Country:Saudi Arabia
Year:
Policy status:In Force
Policy Type:
Energy Efficiency Policy Targets:Lighting, Commercial/Industrial Equipment, Buildings, Transport, Residential Appliances
Energy Efficiency Description:

Saudi Arabia has moved forward to develop and implement energy efficiency standards and mandates on key sectors and end-uses linked to their energy saving potential. These standards are focused on high-value actions in buildings and in the transport sector. For example, new buildings are now required to be insulated to a basic level whereas previously there was no insulation requirement (over 70% of all buildings are currently not insulated). The key standards being developed and implemented are described below.

 

Air conditioning

Improving the efficiency of air-conditioning units is a priority area because of its potential to reduce energy consumption. Residential and commercial buildings consume 84% of all grid electricity generation in Saudi Arabia and, of that building electricity consumption, 65% is used by air conditioners (Al-ghamdi, Al-gargossh and Alshaibani, 2015), approximately 126 TWh in 2012. Recognising this potential, the SEEC developed minimum energy performance standards (MEPS) on air conditioners in 2012. Prior to 2012 energy efficiency standards on air conditioners were ineffective and enforcement was poor; consequently, Saudi air conditioners were less efficient than those in India and Iran. By 2015, the MEPS for small capacity air conditioners will match the energy efficiency rating of air conditioners in the United States (Alabbadi, 2014). This will be a 35% improvement on the average energy efficiency rating of air conditioners in 2012.

 

The energy savings potential of the new air conditioner standards is large and will lead to significant electricity savings. The IEA estimates that the electricity savings from the announced standard would be 25 TWh by 2020. If Saudi Arabia strengthened its standards to the standard efficiency rating for air conditioners in the European Union then it would save an additional 13 TWh of electricity consumption.

 

These electricity savings would translate to primary fossil fuel savings in Saudi Arabia’s power sector. Power generation in Saudi Arabia is entirely fossil fuel-fired at an average conversion efficiency of 33%. Assuming that electricity savings from the implemented air conditioner standards were applied proportionately to the generation mix, Saudi Arabia would avoid 6.6 Mtoe of primary energy, or 47 million barrels of oil-equivalent.

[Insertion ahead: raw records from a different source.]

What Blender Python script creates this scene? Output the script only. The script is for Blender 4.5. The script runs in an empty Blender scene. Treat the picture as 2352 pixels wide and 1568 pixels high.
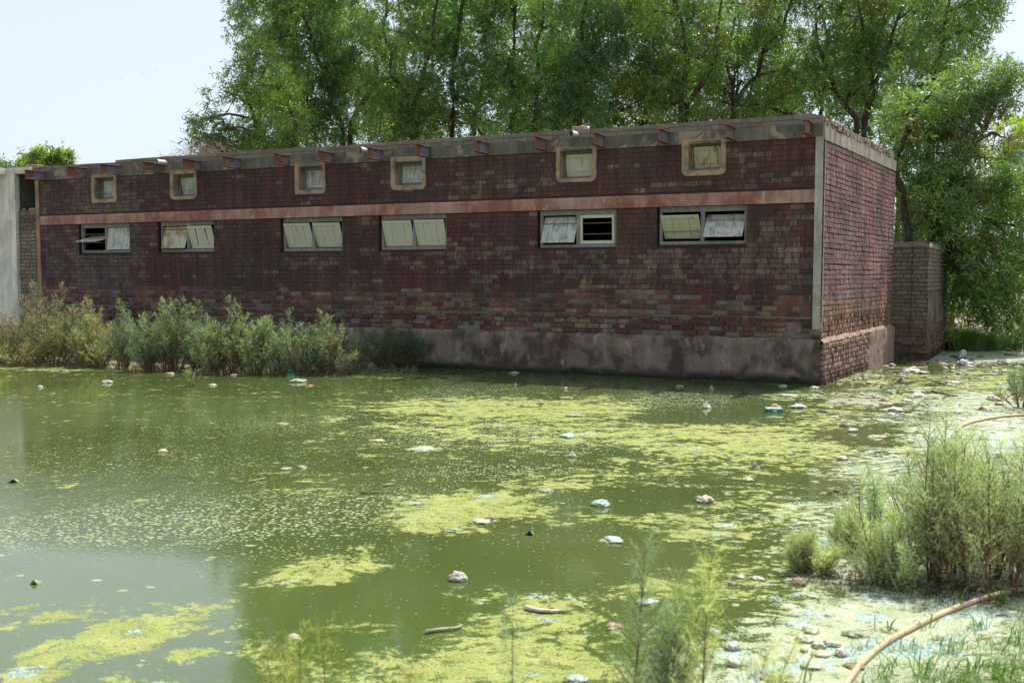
import bpy, math, random
import numpy as np
from mathutils import Vector, noise as mnoise
random.seed(7); rng = np.random.default_rng(11)
S = bpy.context.scene
COL = S.collection
# ---------------------------------------------------------------- camera model (used to survey the place from the photo)
F = 2286.5; HZ = 632.0; CAMZ = 1.7
PITCH = math.atan((784-HZ)/F)
CAM = np.array([0, 0, CAMZ])
def ray(x, y):
    X = (x-1176)/F; Y = (y-784)/F
    return np.array([X, math.cos(PITCH)-Y*math.sin(PITCH), -math.sin(PITCH)-Y*math.cos(PITCH)])
def gnd(x, y, z=0.0):
    r = ray(x, y); return CAM + r*(z-CAMZ)/r[2]
def at(x, y, depth):
    r = ray(x, y); return CAM + r*depth/r[1]
def lin(r, g, b, a=1.0):
    f = lambda c: (c/255/12.92) if c/255 <= .04045 else ((c/255+.055)/1.055)**2.4
    return (f(r), f(g), f(b), a)
def nz(x, y, z=0.0): return mnoise.noise(Vector((x, y, z)))
# ---------------------------------------------------------------- node helpers
class NT:
    def __init__(s, name):
        s.m = bpy.data.materials.new(name); s.m.use_nodes = True
        s.t = s.m.node_tree; s.t.nodes.clear()
        s.out = s.t.nodes.new('ShaderNodeOutputMaterial')
    def n(s, typ, props=None, **inp):
        nd = s.t.nodes.new('ShaderNode'+typ)
        for k, v in (props or {}).items(): setattr(nd, k, v)
        for k, v in inp.items():
            k = k.replace('_', ' ')
            sock = nd.inputs[int(k[1:])] if k[0] == 'i' and k[1:].isdigit() else nd.inputs[k]
            s.put(sock, v)
        return nd
    def put(s, sock, v):
        if isinstance(v, bpy.types.NodeSocket): s.t.links.new(v, sock)
        elif isinstance(v, bpy.types.Node): s.t.links.new(v.outputs[0], sock)
        else: sock.default_value = v
    def noise(s, vec, scale, detail=5, rough=.6, dist=0.0):
        return s.n('TexNoise', Vector=vec, Scale=scale, Detail=detail, Roughness=rough, Distortion=dist).outputs[0]
    def vor(s, vec, scale, feat='F1', rnd=1.0):
        return s.n('TexVoronoi', {'feature': feat}, Vector=vec, Scale=scale, Randomness=rnd)
    def math(s, op, a, b=0.0, c=0.0):
        nd = s.n('Math', {'operation': op}); s.put(nd.inputs[0], a); s.put(nd.inputs[1], b)
        if op in ('MULTIPLY_ADD',): s.put(nd.inputs[2], c)
        return nd.outputs[0]
    def step(s, v, a, b, lo=0.0, hi=1.0):
        nd = s.n('MapRange', {'interpolation_type': 'SMOOTHSTEP'}, Value=v, From_Min=a, From_Max=b, To_Min=lo, To_Max=hi)
        return nd.outputs[0]
    def mix(s, f, a, b):
        nd = s.n('Mix', {'data_type': 'RGBA'}); s.put(nd.inputs[0], f); s.put(nd.inputs[6], a); s.put(nd.inputs[7], b)
        return nd.outputs[2]
    def mul(s, a, b, f=1.0):
        nd = s.n('Mix', {'data_type': 'RGBA', 'blend_type': 'MULTIPLY'}); s.put(nd.inputs[0], f); s.put(nd.inputs[6], a); s.put(nd.inputs[7], b)
        return nd.outputs[2]
    def obj(s): return s.n('TexCoord').outputs['Object']
    def pos(s): return s.n('NewGeometry').outputs['Position']
    def sc(s, vec, x, y, z):
        return s.n('Mapping', Vector=vec, Scale=(x, y, z)).outputs[0]
    def attr(s, name): return s.n('Attribute', {'attribute_name': name})
    def bump(s, h, strength=.5, dist=.01):
        return s.n('Bump', Height=h, Strength=strength, Distance=dist).outputs[0]
    def pbr(s, col, rough=.85, bump=None, spec=.3, **kw):
        p = s.n('BsdfPrincipled', Base_Color=col, Roughness=rough, **kw)
        p.inputs['Specular IOR Level'].default_value = spec
        if bump is not None: s.put(p.inputs['Normal'], bump)
        return p.outputs[0]
    def done(s, sh):
        s.t.links.new(sh, s.out.inputs[0]); return s.m
def simple(name, c1, c2, scale=8, rough=.85, bumpd=.004, stretch=(1, 1, 1), spec=.3, bscale=None):
    t = NT(name); v = t.sc(t.obj(), *stretch)
    n = t.noise(v, scale, 6, .65); f = t.step(n, .38, .62)
    return t.done(t.pbr(t.mix(f, c1, c2), rough, t.bump(t.noise(v, bscale or scale*4, 5), .6, bumpd), spec))
# ---------------------------------------------------------------- mesh helpers
class MB:
    def __init__(s): s.v = []; s.f = []; s.c = []
    def face(s, pts, col=(1, 1, 1, 0)):
        b = len(s.v); s.v += [tuple(map(float, p)) for p in pts]; s.f.append(tuple(range(b, b+len(pts)))); s.c += [col]*len(pts)
    def mesh(s, vs, fs, col=(1, 1, 1, 0)):
        b = len(s.v); s.v += [tuple(map(float, p)) for p in vs]; s.c += [col]*len(vs)
        s.f += [tuple(b+i for i in f) for f in fs]
    def box(s, fr, t0, t1, n0, n1, z0, z1, col=(1, 1, 1, 0), bev=0.0):
        if bev <= 0:
            p = [fr(t, n, z) for z in (z0, z1) for n in (n0, n1) for t in (t0, t1)]
            s.mesh(p, [(0, 1, 3, 2), (4, 6, 7, 5), (0, 4, 5, 1), (2, 3, 7, 6), (0, 2, 6, 4), (1, 5, 7, 3)], col); return
        ts = [t0, t0+bev, t1-bev, t1]; ns = [n0, n0+bev, n1-bev, n1]; zs = [z0, z0+bev, z1-bev, z1]
        idx = {}; vs = []; fs = []
        def vid(i, j, k):
            key = (i, j, k)
            if key not in idx: idx[key] = len(vs); vs.append(fr(ts[i], ns[j], zs[k]))
            return idx[key]
        I = (1, 2)
        for (a, e) in ((0, 0), (0, 3), (1, 0), (1, 3), (2, 0), (2, 3)):
            q = []
            for (p_, r_) in ((1, 1), (2, 1), (2, 2), (1, 2)):
                c_ = [0, 0, 0]; o = [x for x in range(3) if x != a]; c_[a] = e; c_[o[0]] = p_; c_[o[1]] = r_; q.append(vid(*c_))
            fs.append(tuple(q))
        for a in range(3):
            o = [x for x in range(3) if x != a]
            for e1 in (0, 3):
                for e2 in (0, 3):
                    i1 = 1 if e1 == 0 else 2; i2 = 1 if e2 == 0 else 2; q = []
                    for (m, side) in ((1, 0), (2, 0), (2, 1), (1, 1)):
                        c_ = [0, 0, 0]; c_[a] = m
                        if side == 0: c_[o[0]] = e1; c_[o[1]] = i2
                        else: c_[o[0]] = i1; c_[o[1]] = e2
                        q.append(vid(*c_))
                    fs.append(tuple(q))
        for e in [(a, b, c) for a in (0, 3) for b in (0, 3) for c in (0, 3)]:
            ii = [1 if x == 0 else 2 for x in e]
            fs.append((vid(e[0], ii[1], ii[2]), vid(ii[0], e[1], ii[2]), vid(ii[0], ii[1], e[2])))
        s.mesh(vs, fs, col)
    def tube(s, pts, radii, seg=8, col=(1, 1, 1, 0), cap=True):
        pts = [Vector(p) for p in pts]; vs = []; fs = []
        for i, p in enumerate(pts):
            d = (pts[min(i+1, len(pts)-1)]-pts[max(i-1, 0)]).normalized()
            a = d.cross(Vector((0, 0, 1)));
            if a.length < .05: a = d.cross(Vector((1, 0, 0)))
            a.normalize(); b = d.cross(a)
            r = radii[i] if hasattr(radii, '__len__') else radii
            for k in range(seg):
                an = 2*math.pi*k/seg; vs.append(p+a*(math.cos(an)*r)+b*(math.sin(an)*r))
        for i in range(len(pts)-1):
            for k in range(seg):
                k2 = (k+1) % seg; fs.append((i*seg+k, i*seg+k2, (i+1)*seg+k2, (i+1)*seg+k))
        if cap: fs.append(tuple(range(seg))); fs.append(tuple((len(pts)-1)*seg+k for k in range(seg)))
        s.mesh(vs, fs, col)
    def build(s, name, mat, parent=None, smooth=False, sub=0, merge=False):
        me = bpy.data.meshes.new(name)
        off = Vector((0, 0, 0))
        if parent is not None:
            p = parent
            while p is not None: off = off+p.location; p = p.parent
        me.from_pydata([(v[0]-off.x, v[1]-off.y, v[2]-off.z) for v in s.v], [], s.f)
        ca = me.color_attributes.new('Col', 'FLOAT_COLOR', 'POINT')
        ca.data.foreach_set('color', np.array(s.c, dtype=np.float32).ravel())
        import bmesh
        bm = bmesh.new(); bm.from_mesh(me)
        if merge: bmesh.ops.remove_doubles(bm, verts=bm.verts, dist=1e-4)
        bmesh.ops.recalc_face_normals(bm, faces=bm.faces); bm.to_mesh(me); bm.free()
        me.materials.append(mat)
        if smooth: me.polygons.foreach_set('use_smooth', [True]*len(me.polygons))
        o = bpy.data.objects.new(name, me); COL.objects.link(o); o.parent = parent
        return o
def np_mesh(name, V, Q, mat, C=None, parent=None, off=None, smooth=False):
    V = np.asarray(V, dtype=np.float32)
    if off is not None: V = V-np.asarray(off, dtype=np.float32)
    me = bpy.data.meshes.new(name); k = Q.shape[1]
    me.vertices.add(len(V)); me.vertices.foreach_set('co', V.ravel())
    me.loops.add(Q.size); me.loops.foreach_set('vertex_index', Q.astype(np.int32).ravel())
    me.polygons.add(len(Q)); me.polygons.foreach_set('loop_start', np.arange(0, Q.size, k, dtype=np.int32))
    me.polygons.foreach_set('loop_total', np.full(len(Q), k, dtype=np.int32))
    me.update(calc_edges=True)
    if C is not None:
        ca = me.color_attributes.new('Col', 'FLOAT_COLOR', 'POINT')
        if C.shape[1] == 3: C = np.concatenate([C, np.ones((len(C), 1))], 1)
        ca.data.foreach_set('color', C.astype(np.float32).ravel())
    me.materials.append(mat)
    if smooth: me.polygons.foreach_set('use_smooth', np.ones(len(Q), dtype=bool))
    o = bpy.data.objects.new(name, me); COL.objects.link(o)
    if parent is not None: o.parent = parent
    return o
def empty(name, loc, label, cat, group=None, rz=0.0):
    o = bpy.data.objects.new(name, None); COL.objects.link(o); o.location = tuple(map(float, loc)); o.rotation_euler = (0, 0, rz)
    o.empty_display_size = .2
    return tag(o, label, cat, group)
def tag(o, label=None, cat=None, group=None, kind=None):
    if label: o['label'] = label
    if cat: o['category'] = cat
    if group: o['group'] = group
    if kind: o['kind'] = kind
    return o
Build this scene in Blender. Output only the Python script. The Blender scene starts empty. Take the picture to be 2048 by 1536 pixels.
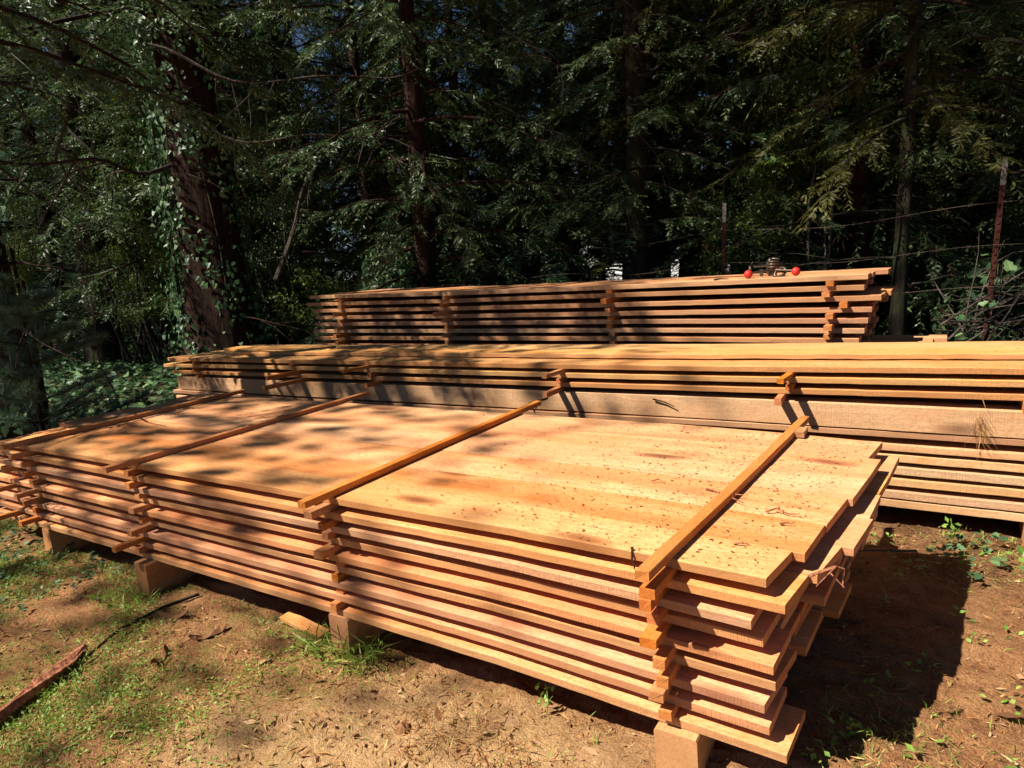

Assuming these avoided barrels were diverted to the export market and sold at the current global crude price of USD 57 per barrel then Saudi Arabia would raise export revenues by 1% adding another USD 2 billion in revenue. If Saudi Arabia adopted accelerated standards in line with those in the European Union it would avoid 10 Mtoe of primary energy or 71 million barrels of oil-equivalent. This would raise an additional USD 4 billion in revenue and returning an additional 2%. For major energy producers and exporters, end-use energy efficiency adds an efficiency premium to export revenues where avoided primary energy is diverted for exported.

 

Vehicle efficiency

In response to increasing vehicle usage and growing energy consumption per capita in the transport sector, Saudi Arabia has recently applied its first efficiency standards and energy efficiency labels for new light-duty vehicles (LDVs). The average fuel efficiency of new LDVs in 2012 was 12.2 km per litre, lower than in the United States, Mexico, Australia, China, India and the European Union. As of January 2015, new vehicle efficiency standards are in force and are estimated to improve average efficiency of new vehicles by 28% by 2020. Standards follow the US corporate average fuel-economy model whereby vehicle distributors must comply with a fleet average rating based on vehicle class and size. Standards have also been developed for used vehicle imports following a MEPS model and based on vehicle class and size. Supporting the vehicle efficiency standards is a labelling scheme which states the efficiency performance of each specific vehicle model categorised by either passenger cars or light-duty trucks. The labels were rolled out in 2014 and evaluate vehicles on a six-point scale of efficiency.